Stadium needs to cut UH a break By Ferd Lewis |
They began popping up over the weekend in Waikiki and Maui and, come Friday, you'll see them as a chanting, red-clad horde in Aloha Stadium.
They are the traveling University of Wisconsin football fans and for the University of Hawai'i, which plays the Badgers, their arrival by the thousands for Thanksgiving is indeed reason to give thanks.
With the Warriors' average attendance (28,970) otherwise in danger of hitting a season low for head coach June Jones' seven seasons, not to mention the task of balancing the athletic department checkbook after a run of deficit years, Badger Nation's ticket-buying presence is practically providential.
But it is more than just UH's windfall. The Badgers, many of whom are on seven- and eight-day multi-island packages, are good for the state's primary business of tourism and all that flows from it.

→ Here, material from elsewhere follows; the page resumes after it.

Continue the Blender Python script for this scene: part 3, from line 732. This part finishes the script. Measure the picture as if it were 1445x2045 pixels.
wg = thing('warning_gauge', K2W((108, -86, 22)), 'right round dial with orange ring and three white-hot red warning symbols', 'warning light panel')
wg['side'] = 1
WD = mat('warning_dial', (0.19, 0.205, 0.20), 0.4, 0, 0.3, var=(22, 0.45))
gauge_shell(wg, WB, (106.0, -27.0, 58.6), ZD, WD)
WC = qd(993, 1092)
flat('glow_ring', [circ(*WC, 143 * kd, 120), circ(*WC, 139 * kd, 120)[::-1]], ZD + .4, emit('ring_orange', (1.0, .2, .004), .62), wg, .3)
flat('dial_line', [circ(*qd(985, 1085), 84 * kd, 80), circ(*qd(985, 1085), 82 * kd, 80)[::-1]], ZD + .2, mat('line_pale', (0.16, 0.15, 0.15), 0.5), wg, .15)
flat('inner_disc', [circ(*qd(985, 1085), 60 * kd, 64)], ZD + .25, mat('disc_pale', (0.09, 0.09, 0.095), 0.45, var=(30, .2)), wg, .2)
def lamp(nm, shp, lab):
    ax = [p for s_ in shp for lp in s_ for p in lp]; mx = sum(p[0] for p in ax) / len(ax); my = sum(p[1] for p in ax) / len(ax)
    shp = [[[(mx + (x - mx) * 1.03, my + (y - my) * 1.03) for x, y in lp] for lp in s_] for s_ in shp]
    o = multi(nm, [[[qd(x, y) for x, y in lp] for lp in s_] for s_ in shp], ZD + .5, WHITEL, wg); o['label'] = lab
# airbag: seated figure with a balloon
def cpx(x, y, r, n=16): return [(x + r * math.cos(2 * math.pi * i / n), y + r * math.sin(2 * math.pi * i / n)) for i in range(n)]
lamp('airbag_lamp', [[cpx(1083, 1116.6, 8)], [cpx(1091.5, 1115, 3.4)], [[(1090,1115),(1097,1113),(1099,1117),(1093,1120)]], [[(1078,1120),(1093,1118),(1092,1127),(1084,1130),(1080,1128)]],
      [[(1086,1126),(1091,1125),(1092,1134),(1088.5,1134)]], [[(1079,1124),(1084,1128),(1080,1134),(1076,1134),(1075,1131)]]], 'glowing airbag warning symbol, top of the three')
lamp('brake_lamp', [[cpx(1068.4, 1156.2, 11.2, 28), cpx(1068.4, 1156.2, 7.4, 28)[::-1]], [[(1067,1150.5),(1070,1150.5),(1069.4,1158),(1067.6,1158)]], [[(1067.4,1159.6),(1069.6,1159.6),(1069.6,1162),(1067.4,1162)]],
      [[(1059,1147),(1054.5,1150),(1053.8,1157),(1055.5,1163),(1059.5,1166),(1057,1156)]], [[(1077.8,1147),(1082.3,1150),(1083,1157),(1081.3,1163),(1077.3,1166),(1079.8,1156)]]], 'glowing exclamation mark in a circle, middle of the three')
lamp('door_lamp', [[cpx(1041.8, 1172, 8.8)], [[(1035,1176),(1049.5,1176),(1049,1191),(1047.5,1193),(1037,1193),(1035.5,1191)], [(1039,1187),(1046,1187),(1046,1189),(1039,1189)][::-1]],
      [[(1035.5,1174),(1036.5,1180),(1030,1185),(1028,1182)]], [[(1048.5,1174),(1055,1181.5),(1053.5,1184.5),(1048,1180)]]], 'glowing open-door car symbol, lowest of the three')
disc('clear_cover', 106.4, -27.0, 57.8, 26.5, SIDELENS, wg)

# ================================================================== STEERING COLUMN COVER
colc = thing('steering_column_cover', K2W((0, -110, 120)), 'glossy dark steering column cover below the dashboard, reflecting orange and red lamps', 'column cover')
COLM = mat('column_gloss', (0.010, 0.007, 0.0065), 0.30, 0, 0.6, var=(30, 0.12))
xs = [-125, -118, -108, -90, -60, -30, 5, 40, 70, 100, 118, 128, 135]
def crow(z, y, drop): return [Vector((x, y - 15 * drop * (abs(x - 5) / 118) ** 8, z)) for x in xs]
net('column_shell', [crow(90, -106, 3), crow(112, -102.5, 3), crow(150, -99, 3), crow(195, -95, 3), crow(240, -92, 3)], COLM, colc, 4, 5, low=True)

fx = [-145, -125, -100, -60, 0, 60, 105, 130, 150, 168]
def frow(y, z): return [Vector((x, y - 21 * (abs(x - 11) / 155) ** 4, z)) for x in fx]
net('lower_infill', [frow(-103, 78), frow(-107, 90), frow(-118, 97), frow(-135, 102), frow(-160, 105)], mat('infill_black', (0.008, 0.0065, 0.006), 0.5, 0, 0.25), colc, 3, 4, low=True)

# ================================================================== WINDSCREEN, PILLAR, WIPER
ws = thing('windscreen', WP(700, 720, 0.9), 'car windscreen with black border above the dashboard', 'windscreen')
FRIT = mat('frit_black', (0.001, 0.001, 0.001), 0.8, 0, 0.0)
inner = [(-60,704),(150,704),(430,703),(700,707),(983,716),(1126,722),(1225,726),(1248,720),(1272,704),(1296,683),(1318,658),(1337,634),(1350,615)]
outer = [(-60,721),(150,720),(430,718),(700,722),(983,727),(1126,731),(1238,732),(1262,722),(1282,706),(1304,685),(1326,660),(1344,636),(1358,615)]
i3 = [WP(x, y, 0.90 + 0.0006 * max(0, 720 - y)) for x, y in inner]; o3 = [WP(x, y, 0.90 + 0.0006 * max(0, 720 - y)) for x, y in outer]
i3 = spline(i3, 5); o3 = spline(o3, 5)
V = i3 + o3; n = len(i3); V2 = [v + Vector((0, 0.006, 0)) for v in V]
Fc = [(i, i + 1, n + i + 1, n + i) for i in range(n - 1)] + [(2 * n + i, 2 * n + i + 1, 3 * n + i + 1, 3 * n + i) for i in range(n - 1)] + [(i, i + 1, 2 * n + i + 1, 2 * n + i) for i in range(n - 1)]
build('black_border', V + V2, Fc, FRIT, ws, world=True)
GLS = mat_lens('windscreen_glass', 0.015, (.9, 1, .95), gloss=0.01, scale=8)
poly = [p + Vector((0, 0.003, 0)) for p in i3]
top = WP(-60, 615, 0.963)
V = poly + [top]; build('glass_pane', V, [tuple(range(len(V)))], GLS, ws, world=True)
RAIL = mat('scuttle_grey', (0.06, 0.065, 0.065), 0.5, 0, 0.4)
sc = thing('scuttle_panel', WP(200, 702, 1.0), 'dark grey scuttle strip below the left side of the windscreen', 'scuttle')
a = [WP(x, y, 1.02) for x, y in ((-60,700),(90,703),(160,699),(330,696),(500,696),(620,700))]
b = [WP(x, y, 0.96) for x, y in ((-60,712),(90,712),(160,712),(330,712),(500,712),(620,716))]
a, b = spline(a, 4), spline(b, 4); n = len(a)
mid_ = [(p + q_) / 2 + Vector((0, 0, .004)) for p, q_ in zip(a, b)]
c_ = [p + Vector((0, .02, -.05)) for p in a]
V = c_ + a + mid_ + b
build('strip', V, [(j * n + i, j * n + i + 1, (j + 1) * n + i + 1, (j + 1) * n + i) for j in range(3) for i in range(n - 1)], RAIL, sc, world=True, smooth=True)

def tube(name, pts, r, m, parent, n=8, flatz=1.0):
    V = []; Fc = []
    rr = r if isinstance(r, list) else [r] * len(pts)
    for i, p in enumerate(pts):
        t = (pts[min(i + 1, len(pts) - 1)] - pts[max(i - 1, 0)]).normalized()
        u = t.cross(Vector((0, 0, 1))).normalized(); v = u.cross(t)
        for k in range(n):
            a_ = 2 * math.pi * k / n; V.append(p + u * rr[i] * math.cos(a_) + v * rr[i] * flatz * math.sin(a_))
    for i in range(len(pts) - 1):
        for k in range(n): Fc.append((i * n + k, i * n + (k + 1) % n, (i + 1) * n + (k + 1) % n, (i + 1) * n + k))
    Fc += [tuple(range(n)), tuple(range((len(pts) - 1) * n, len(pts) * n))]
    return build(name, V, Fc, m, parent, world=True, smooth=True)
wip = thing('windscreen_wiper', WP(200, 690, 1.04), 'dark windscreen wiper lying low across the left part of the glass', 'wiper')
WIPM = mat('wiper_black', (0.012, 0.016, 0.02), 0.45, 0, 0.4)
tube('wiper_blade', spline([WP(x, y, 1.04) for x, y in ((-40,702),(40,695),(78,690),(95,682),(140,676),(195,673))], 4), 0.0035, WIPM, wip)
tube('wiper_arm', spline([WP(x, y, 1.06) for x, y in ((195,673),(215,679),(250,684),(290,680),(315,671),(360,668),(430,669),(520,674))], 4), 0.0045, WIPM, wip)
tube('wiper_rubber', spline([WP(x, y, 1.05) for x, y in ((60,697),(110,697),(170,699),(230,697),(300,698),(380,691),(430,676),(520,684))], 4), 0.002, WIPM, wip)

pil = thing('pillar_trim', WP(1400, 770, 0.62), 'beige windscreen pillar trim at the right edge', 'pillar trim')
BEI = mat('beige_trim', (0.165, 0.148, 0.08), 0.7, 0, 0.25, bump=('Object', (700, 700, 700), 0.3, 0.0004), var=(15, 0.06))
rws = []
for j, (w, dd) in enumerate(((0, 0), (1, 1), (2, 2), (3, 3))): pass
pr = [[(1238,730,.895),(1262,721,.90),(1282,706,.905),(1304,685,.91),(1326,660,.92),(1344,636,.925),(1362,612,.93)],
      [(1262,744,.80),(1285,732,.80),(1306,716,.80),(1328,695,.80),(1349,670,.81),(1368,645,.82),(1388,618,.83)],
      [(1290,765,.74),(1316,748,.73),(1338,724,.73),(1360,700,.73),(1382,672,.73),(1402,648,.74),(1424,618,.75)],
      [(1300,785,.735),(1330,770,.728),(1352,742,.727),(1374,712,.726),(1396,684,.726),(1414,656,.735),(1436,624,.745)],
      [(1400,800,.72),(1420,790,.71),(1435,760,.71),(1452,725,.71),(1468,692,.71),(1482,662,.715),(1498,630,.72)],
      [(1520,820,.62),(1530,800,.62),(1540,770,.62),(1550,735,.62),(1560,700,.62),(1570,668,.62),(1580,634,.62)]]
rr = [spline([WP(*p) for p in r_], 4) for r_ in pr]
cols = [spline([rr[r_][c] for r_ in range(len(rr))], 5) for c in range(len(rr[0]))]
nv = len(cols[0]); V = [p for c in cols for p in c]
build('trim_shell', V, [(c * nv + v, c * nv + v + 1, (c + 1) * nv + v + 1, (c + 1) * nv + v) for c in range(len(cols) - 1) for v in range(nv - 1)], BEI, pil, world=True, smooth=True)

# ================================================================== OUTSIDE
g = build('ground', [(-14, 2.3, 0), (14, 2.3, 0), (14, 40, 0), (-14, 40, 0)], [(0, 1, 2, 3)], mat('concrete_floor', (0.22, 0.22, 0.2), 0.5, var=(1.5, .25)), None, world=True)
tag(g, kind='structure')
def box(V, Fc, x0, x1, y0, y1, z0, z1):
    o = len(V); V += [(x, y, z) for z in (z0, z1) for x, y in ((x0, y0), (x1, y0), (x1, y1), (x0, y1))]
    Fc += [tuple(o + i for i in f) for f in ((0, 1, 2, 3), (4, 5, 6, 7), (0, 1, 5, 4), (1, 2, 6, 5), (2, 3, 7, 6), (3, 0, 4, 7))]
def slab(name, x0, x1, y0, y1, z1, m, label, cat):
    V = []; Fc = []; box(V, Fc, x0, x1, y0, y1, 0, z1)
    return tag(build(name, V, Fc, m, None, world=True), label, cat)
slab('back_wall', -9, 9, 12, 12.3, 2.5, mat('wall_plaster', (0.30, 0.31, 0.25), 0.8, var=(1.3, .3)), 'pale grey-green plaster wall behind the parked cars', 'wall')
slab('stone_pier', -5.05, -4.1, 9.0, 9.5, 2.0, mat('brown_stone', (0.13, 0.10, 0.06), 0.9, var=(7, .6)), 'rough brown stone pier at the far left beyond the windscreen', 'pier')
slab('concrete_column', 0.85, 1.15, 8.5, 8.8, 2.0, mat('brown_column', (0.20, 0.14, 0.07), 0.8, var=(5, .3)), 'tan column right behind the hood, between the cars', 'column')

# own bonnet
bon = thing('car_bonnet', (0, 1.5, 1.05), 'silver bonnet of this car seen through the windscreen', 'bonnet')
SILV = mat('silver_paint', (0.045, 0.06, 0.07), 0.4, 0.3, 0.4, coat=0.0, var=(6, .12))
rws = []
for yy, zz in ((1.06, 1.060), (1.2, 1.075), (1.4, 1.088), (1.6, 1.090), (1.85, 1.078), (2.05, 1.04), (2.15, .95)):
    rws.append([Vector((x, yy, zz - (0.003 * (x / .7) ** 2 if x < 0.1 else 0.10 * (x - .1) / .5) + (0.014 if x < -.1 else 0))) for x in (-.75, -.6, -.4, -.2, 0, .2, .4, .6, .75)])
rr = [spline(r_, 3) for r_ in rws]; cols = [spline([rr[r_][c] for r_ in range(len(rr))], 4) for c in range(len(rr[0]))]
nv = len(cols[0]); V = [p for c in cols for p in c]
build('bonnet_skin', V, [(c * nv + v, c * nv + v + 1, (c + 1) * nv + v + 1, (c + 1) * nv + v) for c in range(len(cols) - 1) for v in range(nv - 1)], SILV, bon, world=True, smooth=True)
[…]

Their eventual numbers, which UW officials estimate at 6,000 — or more — coupled with the estimated 12,000 Southern California fans in September plus a couple thousand more brought in by Fresno State and Boise State, demonstrate a value UH brings but for which the school is rarely recognized.
Acknowledgement is overdue especially in the coming months when the Aloha Stadium Authority will consider adjusting the rent it charges UH.
For UH, curiously enough, is one of the few major tenants that actually pays rent — $300,000 more per year — plus $500,000 in operational costs to play there.
If we're told how valuable the Pro Bowl is because it claims to bring in 22,000 visitors a year — and the mantra is chanted with each check the state cuts the NFL — then, surely, UH's business is of some value, too.
If the state is willing to pay the NFL an average of $4.2 million per year through 2009, let's not overlook the stadium's original and primary tenant.
If the Pro Bowl gets control of stadium concessions, parking, signage and seemingly everything but gas and mineral rights in Halawa, do you think UH could at least have full use of the baseball press box?
We're told how Pro Bowl TV coverage is a virtual ad for Hawai'i across the country. Not to be overlooked is that the Wisconsin game is the third UH home game shown nationally in 2005.
Of course, the appointed stadium authority is caught in a pickle here. It is charged with balancing a budget but without a whole lot of revenue streams. This is where the state, as it has done with the NFL, should step in and find a creative way to help make things right.
We're not saying the state should break the bank on UH's behalf — assuming there was anything left after the NFL got its loot — but working out a rent rebate for the school shouldn't be too much to ask.